Abstract

Julian 'the Apostate' was Roman Emperor from 361 to 363 and a noted philosopher and Greek writer. A member of the Constantinian dynasty (his father Julius Constantius, was Constantine's brother), Julian was a man of unusually complex character: he was the military commander, the theosophist, the social reformer and the man of letter. He was the last non-Christian ruler of the Roman Empire and it was his desire to bring the Empire back to its ancient Roman values in order to save it from dissolution. He purged the top-heavy state bureaucracy and attempted to revive traditional Roman religious practices at the cost of Christianity.
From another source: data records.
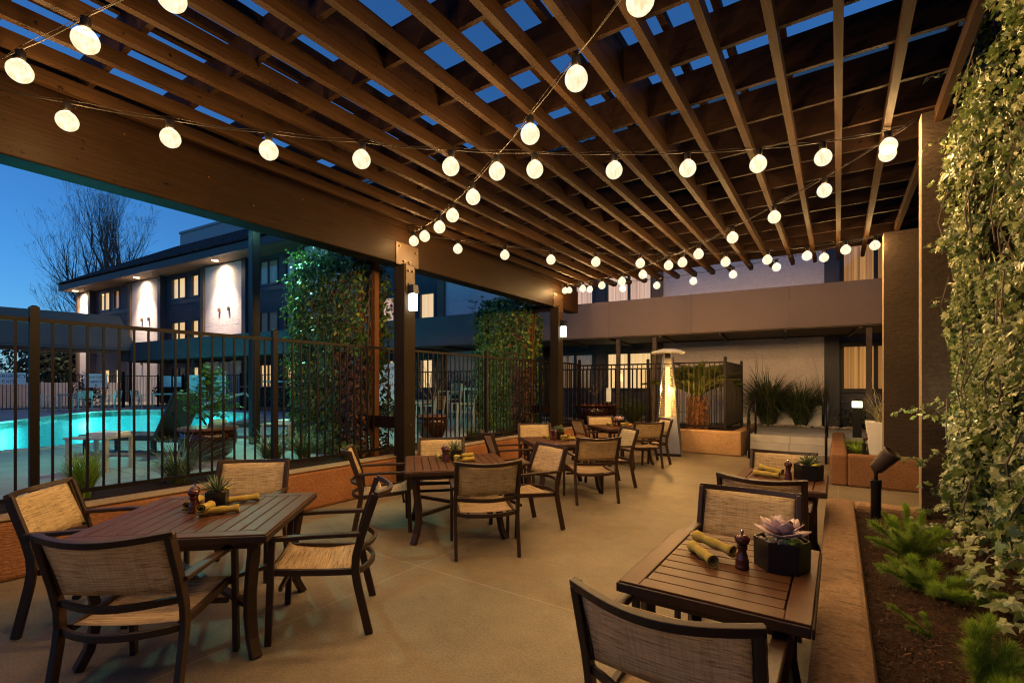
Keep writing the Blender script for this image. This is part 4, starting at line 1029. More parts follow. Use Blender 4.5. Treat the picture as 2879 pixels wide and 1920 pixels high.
for p, d in tips:
    if r.random() < .55:
        e = (d + rv(r) * .6).normalized(); tg.tube([p, p + e * r.uniform(.25, .6)], [.013, .006], 3, False)
tg.build('twigs', M['bark'], t)

def bowl(parent, rr, h, m=None):
    mb = MB(); mb.lathe([(rr*.45, 0), (rr*.78, h*.18), (rr*.97, h*.5), (rr*1.0, h*.72), (rr*.93, h*.9)], 32); mb.build('pot', M['glaze'], parent, smooth=True)
    mb = MB(); mb.lathe([(rr*.93, h*.9), (rr*1.03, h*.92), (rr*1.05, h*.97), (rr*1.0, h), (rr*.92, h*.99), (rr*.9, h*.92), (rr*.02, h*.90)], 32); mb.build('rim', M['glaze_rim'], parent, smooth=True)
def potted_bare(label, plabel, x, y, z, rr, h, th, seed, m):
    t = thing('glazed_pot', label, 'plant pot', (x, y, z)); bowl(t, rr, h)
    q = thing('bare_shrub', plabel, 'shrub', (x, y, z + h * .9)); mb = MB(); tips = []; r = random.Random(seed)
    mb.tube([(0, 0, -.03), (.01, .01, th * .16), (.02, 0, th * .3)], [.03, .026, .022], 7)
    for a in range(5):
        e = R(r.uniform(40, 75)); an = a * 1.256 + r.uniform(-.3, .3)
        branch(mb, V((.02, 0, th * .28)), V((math.cos(an) * math.cos(e), math.sin(an) * math.cos(e), math.sin(e))), th * .3, .014, 3, r, .6, tips, 3, .1, 5)
    mb.build('trunk', m, q)
potted_bare('wide brown glazed bowl behind the fence near the patio heater', 'small bare branching shrub in the wide bowl behind the farthest table', -5.75, 12.75, .45, .60, .60, 1.0, 3, M['bark_pale'])
potted_bare('round brown glazed pot behind the fence between the two posts', 'twiggy leafless shrub in the round pot between the two posts', -6.95, 7.35, .45, .31, .52, 1.05, 4, M['bark_pale'])
t = thing('glazed_pot', 'big dark glazed pot by the pool behind the fence near the lounger', 'plant pot', (-7.95, 3.52, .45)); bowl(t, .39, .50)
q = thing('maple_tree', 'bright green young maple growing in the big dark glazed pot', 'tree', (-7.95, 3.52, .92)); mb = MB(); r = random.Random(12); lf = MB()
mb.tube([(0, 0, -.03), (.02, .02, .15), (0, .03, .3)], [.02, .017, .012], 6)
for layer, (z, rad, k) in enumerate(((.22, .42, 8), (.42, .44, 9), (.60, .30, 7), (.78, .20, 6), (.90, .10, 4))):
    for i in range(k):
        a = i * 2 * PI / k + layer * .7; L_ = rad * r.uniform(.45, .9); tip = V((math.cos(a) * L_, math.sin(a) * L_, z + L_ * .25)); mb.tube([(0, .02, z * .7), tip * .55 + V((0, 0, z * .42)), tip], [.007, .004, .002], 4)
        for _ in range(26):
            p = V((0, 0, z * .7)).lerp(tip, r.uniform(.45, 1.1)) + rv(r) * .07; lf.leaf(STAR, p, V((0, 0, 1)) + rv(r) * .6, rv(r), r.uniform(.035, .065), .05, .2)
mb.build('trunk', M['bark'], q); lf.raw('crown', M['maple'], q)
#@@PART4
# ------------------------------------------------------------------ hotel
PHI = math.atan(.0864)
ht = thing('hotel_building', 'three storey hotel with white stucco panels, navy window bays and a dark tiled roof', 'building', (0, 16.1, 0), PHI)
P0, PER = -4.66, 8.60
PW = [4.32, 4.1, 3.85, 3.65, 3.5, 1.6]
ZB, ZE = .3, 8.42
MB().box(-47, 7, .45, 9, ZB, ZE).build('core', M['navy'], ht)
panels = []
for k in range(6):
    x0 = P0 - PER * k + (.7 if k == 5 else 0); x1 = x0 + PW[k]; panels.append((x0, x1))
    mb = MB(); mb.box(x0, x1, -.22, .3, ZB, 4.93); mb.box(x0, x1, -.22, .3, 4.95, ZE - .06); mb.box(x0, x1, -.20, .3, 4.93, 4.95)
    mb.build('stucco_panel', M['stucco_white'], ht)
    MB().box(x0 - .34, x0 - .002, -.34, .3, ZB, ZE).build('pilaster', M['taupe'], ht)
    MB().box(x1 + .002, x1 + .34, -.34, .3, ZB, ZE).build('pilaster', M['navy'], ht)
    if k in (3, 4, 2):
        for z in (5.7, 2.9):
            for dx in (.40, .64):
                x = x0 + (x1 - x0) * dx; MB().box(x - .07, x + .07, -.32, -.22, z, z + .22).build('vent', M['taupe'], ht)
#   bays: (start, end, windows per floor (floor: list of curtain keys))
bays = []
bays.append((-.34, 5.2, {1: ['cur_orange', 'cur_orange'], 2: ['cur_orange', 'cur_orange'], 3: ['cur_dark'] * 2}, ((.40, 1.96), (2.2, 3.9))))
lit = {0: {1: ['cur_dim', 'cur_bright'], 2: ['cur_pink', 'cur_pink'], 3: ['cur_dark'] * 2}, 1: {1: ['cur_bright', 'cur_bright'], 2: ['cur_pink', 'cur_bright'], 3: ['cur_dark'] * 2},
       2: {1: ['cur_bright', 'cur_bright'], 2: ['cur_dark', 'cur_dark'], 3: ['cur_dark', 'cur_dark']}, 3: {1: ['cur_dark', 'cur_bright'], 2: ['cur_bright', 'cur_bright'], 3: ['cur_bright', 'cur_bright']},
       4: {1: ['cur_bright', 'cur_bright'], 2: ['cur_dark', 'cur_dark'], 3: ['cur_bright', 'cur_orange']}}
for k in range(5):
    a = panels[k + 1][1]; b = panels[k][0]
    if k == 0: ws = ((.72, 2.12), (2.55, 4.12))
    else: ws = ((1.0, 2.62), (3.2, 4.05))
    bays.append((a, b, lit[k], ws))
ZW = {1: (1.42, 2.70), 2: (4.14, 5.48), 3: (6.86, 8.18)}
for (a, b, lt, ws) in bays:
    # siding between the windows, cut round the openings
    xs = [a + .34] + [a + q for w in ws for q in w] + [b - .34]
    mb = MB()
    for i in range(0, len(xs) - 1, 2):
        if xs[i+1] > xs[i] + .02: mb.box(xs[i], xs[i+1], 0, .3, ZB, ZE)
    for w in ws:
        z = ZB
        for f in (1, 2, 3):
            mb.box(a + w[0], a + w[1], 0, .3, z, ZW[f][0]); z = ZW[f][1]
        mb.box(a + w[0], a + w[1], 0, .3, z, ZE)
    mb.build('siding', M['siding'], ht)
    for f in (1, 2, 3): MB().box(a + .34, b - .34, -.04, -.001, ZW[f][0] - .32, ZW[f][0] - .08).build('trim_band', M['navy'], ht)
    for f in (1, 2, 3):
        for w, key in zip(ws, lt[f]):
            x0, x1 = a + w[0], a + w[1]; z0, z1 = ZW[f]; e = .07; mid = (x0 + x1) / 2
            fr = MB(); fr.box(x0 - .04, x1 + .04, -.03, .05, z1 - e, z1 + .05); fr.box(x0 - .04, x1 + .04, -.05, .05, z0 - .04, z0 + e)
            fr.box(x0 - .04, x0 + e, -.028, .05, z0 + e, z1 - e); fr.box(x1 - e, x1 + .04, -.028, .05, z0 + e, z1 - e)
            if x1 - x0 > 1.0: fr.box(mid - .045, mid + .045, -.02, .05, z0 + e, z1 - e)
            wo = fr.build('window', M['win_frame'], ht)
            MB().box(x0 + e, x1 - e, .02, .026, z0 + e, z1 - e).build('pane', M['glass'], wo)
            cu = MB(); n = int((x1 - x0) * 26); vs = []
            for i in range(n + 1):
                x = x0 + (x1 - x0) * i / n; y = .16 + .03 * math.sin(i * 1.9 + f) + .012 * math.sin(i * .7)
                vs += [(x, y, z0), (x, y, z1)]
            cu.add(vs, [(2*i, 2*i+2, 2*i+3, 2*i+1) for i in range(n)]); cu.build('curtain', M[key], wo, smooth=True)
# lamp seen through the drapes in the bay behind the heater
b0 = bays[1][0]
MB().lathe([(.13, 0), (.10, .24)], 16, (b0 + 2.95, .12, 1.72)).build('room_lamp', M['lampshade'], ht, smooth=True)
# soffit, fascia, tiled roof, parapet
MB().box(-46.9, 7.5, -1.30, .5, ZE, ZE + .06).build('soffit', M['soffit'], ht)
MB().box(-46.9, 7.5, -1.42, -1.30, ZE - .04, ZE + .36).build('fascia', M['fascia'], ht)
MB().box(-47.02, -46.9, -1.42, 9, ZE - .04, ZE + .36).build('fascia', M['fascia'], ht)
rf = MB(); ncol = 1092; vs = []
ra, rb, y0, y1, z0, z1 = -47.0, 7.6, -1.52, 2.1, ZE + .38, ZE + 2.75
rows = 12
for j in range(rows + 1):
    v = j / rows
    for i in range(ncol + 1):
        x = ra + (rb - ra) * i / ncol
        hip = 8.8 * v
        xx = max(x, ra + hip)
        z = z0 + (z1 - z0) * v + .11 * abs(math.sin(PI * (x - ra) / .40))
        vs.append((xx, y0 + (y1 - y0) * v, z))
rf.add(vs, [(j*(ncol+1)+i, j*(ncol+1)+i+1, (j+1)*(ncol+1)+i+1, (j+1)*(ncol+1)+i) for j in range(rows) for i in range(ncol)])
vs = []
for j in range(rows + 1):
    v = j / rows
    for i in range(121):
        y = y0 + 8.5 * i / 120; yy = max(y, y0 + (y1 - y0) * v)
        vs.append((ra + 8.8 * v, yy, z0 + (z1 - z0) * v + .055 * abs(math.sin(PI * i / 2.5))))
rf.add(vs, [(j*121+i, j*121+i+1, (j+1)*121+i+1, (j+1)*121+i) for j in range(rows) for i in range(120)])
rf.build('roof', M['tile'], ht, smooth=False)
MB().box(-37.6, 7, 2.0, 8, ZE + 2.3, ZE + 2.75 + .90).build('parapet', M['parapet'], ht)
MB().box(-37.64, 7, 1.93, 2.0, ZE + 2.75 + .80, ZE + 2.75 + .95).build('parapet_cap', M['parapet'], ht)
for k in (3, 4, 5):
    x0, x1 = panels[k]; x = (x0 + x1) / 2 + (.1 if k < 5 else 0); y = -.75
    d = MB().lathe([(.16, -.012), (.16, 0)], 18, (x, y, ZE)).build('downlight', M['downlight'], ht)
    l = bpy.data.lights.new('downlight_lamp', 'SPOT'); l.energy = 420; l.spot_size = R(160); l.spot_blend = 1.0; l.color = (1, .74, .42); l.shadow_soft_size = .1
    o = bpy.data.objects.new('downlight_lamp', l); C.objects.link(o); o.parent = ht; o.location = (x, y + .08, ZE - .06); o.rotation_euler = (R(4), 0, 0)
    l = bpy.data.lights.new('downlight_beam', 'SPOT'); l.energy = 2200; l.spot_size = R(78); l.spot_blend = 1.0; l.color = (1, .80, .56); l.shadow_soft_size = .15
    o = bpy.data.objects.new('downlight_beam', l); C.objects.link(o); o.parent = ht; o.location = (x, y - .30, ZE - .06); o.rotation_euler = (R(14), 0, 0)

# long fabric walkway canopy in front of the hotel
cp = thing('walkway_canopy', 'long taupe fabric walkway canopy running along the front of the hotel', 'canopy', (0, 16.1, 0), PHI)
for i in range(17):
    x1 = 3.2 - 2.2 * i; x0 = x1 - 2.196
    mb = MB(); mb.add([(x0, -2.9, 2.93), (x1, -2.9, 2.93), (x1, -2.82, 3.93), (x0, -2.82, 3.93), (x0, -.36, 4.02), (x1, -.36, 4.02), (x0, -2.88, 2.93), (x1, -2.88, 2.93), (x1, -2.80, 3.90), (x0, -2.80, 3.90), (x0, -.36, 3.99), (x1, -.36, 3.99)],
                      [(0, 1, 2, 3), (3, 2, 5, 4), (7, 6, 9, 8), (8, 9, 10, 11), (0, 6, 7, 1), (0, 3, 9, 6), (3, 4, 10, 9), (2, 1, 7, 8), (5, 2, 8, 11), (4, 5, 11, 10)])
    mb.build('fabric_panel', M['canopy'], cp)
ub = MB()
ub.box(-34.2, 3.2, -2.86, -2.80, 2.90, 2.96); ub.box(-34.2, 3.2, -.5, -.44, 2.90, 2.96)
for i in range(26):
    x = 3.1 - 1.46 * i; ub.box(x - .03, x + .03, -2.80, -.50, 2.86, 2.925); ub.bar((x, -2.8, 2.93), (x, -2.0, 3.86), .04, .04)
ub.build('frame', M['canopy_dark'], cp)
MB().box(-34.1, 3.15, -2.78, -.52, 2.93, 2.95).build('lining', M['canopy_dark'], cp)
for x in (.33, -4.35, -5.35, -9.2, -13.6, -18, -22.4, -26.8):
    MB().box(x - .05, x + .05, -2.84, -2.74, .45, 2.86).build('post', M['canopy_dark'], cp)
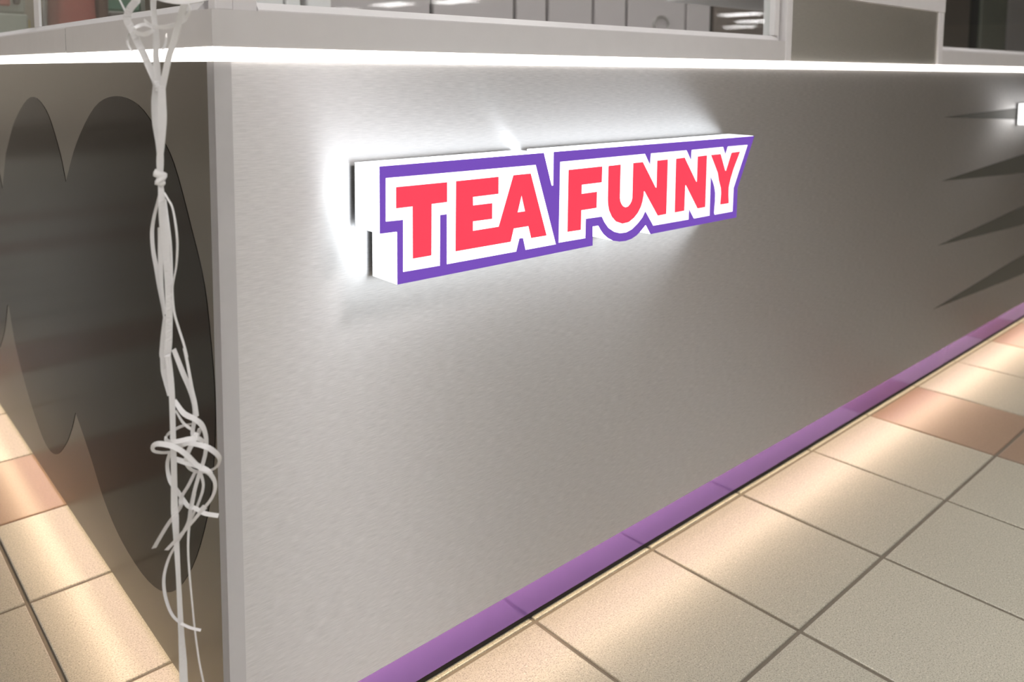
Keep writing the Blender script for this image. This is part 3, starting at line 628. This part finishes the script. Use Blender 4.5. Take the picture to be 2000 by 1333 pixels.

His rejection of Christianity in favor of Neoplatonic paganism caused him to be called Julian the Apostate (Greek 'Aποστάτης or Pαραβάτης = 'Transgressor') by the Church. He was the last Emperor of the Constantinian dynasty, the Empire's first Christian dynasty. The substitution of the Roman Republic by Hellenistic oriental monarchy, the process extending through three centuries, found its legal-theoretical justification in the Hellenistic theory of a monarch as a live or spiritualized law (νόμος εμψυχος, lex animata). This theory is in contrary to the Roman republican concept of Emperor (princeps, dominus) as a mandatary of Roman people, especially expressed by Emperor Julian in his orations.